Le big data modifie les marchés, les chaînes de valeur, la manière de travailler et de penser. Face à ces changements, les structures doivent s'adapter en permanence. Cela nécessite de transformer les visions managériales, estime Yves Caseau, Head of Digital and Innovation, AXA Group. C'était le 1er décembre 2015, lors de la 9ème édition du Gala IT One, à l'Alvisse Parc Hôtel. Thème de l'après-midi : «Le côté obscur de la force du big data».

«Le big data ouvre des horizons insoupçonnés. Et cela dans tous les domaines. Il ne s'agit plus aujourd'hui, pour les entreprises, de savoir si x ou y est abonné chez tel ou tel opérateur, mais bien de connaître ses goûts, ses envies, les groupes de personnes ayant des intérêts communs, les industries culturelles et créatives; nous entrons au coeur d'un écosystème extrêmement riche en données.»

On l'a compris, la valeur est dans les données, pas dans les algorithmes. Les données ont une valeur marchande, elles deviennent matière première. Elles ont aussi une valeur de levier : les organisations l'agrègent et la collectent afin de réduire leur coût. Et elles ont une valeur d'actif : les organisations qui détiennent des données peuvent prendre ou défendre une position grâce à celles-ci. On peut citer l'exemple de Nest, thermostat connecté racheté par Google qui produit en continu des données sur les foyers, complétant les données produites sur ses plateformes numériques par exemple.

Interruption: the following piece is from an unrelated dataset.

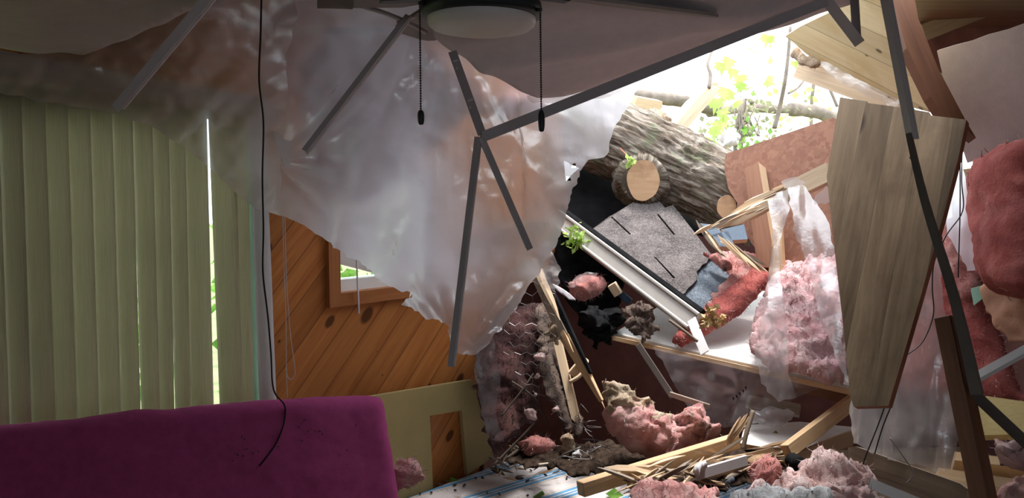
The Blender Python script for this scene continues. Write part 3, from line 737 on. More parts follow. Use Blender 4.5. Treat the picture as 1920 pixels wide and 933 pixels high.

«Longtemps, on a mouliné des quantités de données très structurées, quantitatives, à l'intérieur de l'entreprise… jusqu'à l'irruption des données déstructurées venant des réseaux sociaux, des mobiles ou plus simplement des consultations internet des consommateurs en situation. A partir de là, tout devient possible, explique Yves Caseau.

On peut aujourd'hui produire à toute vitesse des milliards d'informations qui en disent long sur les comportements et intentions du client. Souvent, d'ailleurs, en dehors des systèmes informatiques classiques. 

Aussi, notre relation aux données est en train de changer. Si, de fait, elles constituent un actif stratégique, encore faut-il rester conscient que leur valeur peut tout autant se concrétiser ou se déprécier très rapidement. Ne négligeons pas la volatilité et l'aspect éphémère de certaines données, qui accélèrent leur péremption -c'est notamment le cas des données événementielles et des données de et de géolocalisation.»

Le big data a donc un impact déterminant sur la transformation des modèles économiques de nombre d'entreprises dans la mesure où il induit des changements importants dans toutes les facettes de l'organisation : marketing, vente, production, logistique, finances, etc. Le big data oblige donc de casser les organisations en silo; il transforme aussi les processus de décision puisque le pilotage de l'entreprise se nourrit de nouveaux indicateurs.

«On peut réellement parler de de paradigme. Ainsi, le big data accélère -notamment- notre passage de l'économie de l'attention à l'économie de l'intention. Dans l'économie de l'intention, les acteurs qui comptent le plus sont les consommateurs qui sont aussi clients, parce qu'ils ont de l'argent qui est prêt à être dépensé, et qu'ils ne sont pas seulement des consommateurs dont c'est l'attention et uniquement l'attention qui est vouée à être vendue à des équipes de marketing.

Dans le passage d'une économie de l'attention à une économie de l'intention, nous passons d'un système de type ‘push' à un système de type ‘pull' dans lequel c'est la demande qui prend la main. Dans un sens, oui, c'est une révolution, avec des technologies qui s'appuient sur cette dynamique naissante et qui façonnent différentes relations entre les vendeurs et les clients.»

Le métier d'assureur sera impacté -comme les autres, tous les autres. Aux assureurs de voir plus loin que les informations qu'ils possèdent. AXA l'a bien compris : l'or noir du big data est à l'extérieur des murs -ce sont l'ensemble des informations externes au système d'information sur lesquels il devient possible de s'appuyer pour effectuer des analyses jusque là inenvisageables. Recueillies dans de grands «data lakes» comme l'on puise le pétrole dans les sous-sols, les données sont une matière brute autant utile pour enrichir la connaissance client que pour développer la science du risque, estime encore Yves Caseau. A condition de rester vigilant. Le vrai danger consisterait à prendre l'habitude d'utiliser des informations externes sans en mesurer toutes les implications économiques. En d'autres termes, l'or noir des données sera bientôt sinon une matière rare, au moins une ressource disputée.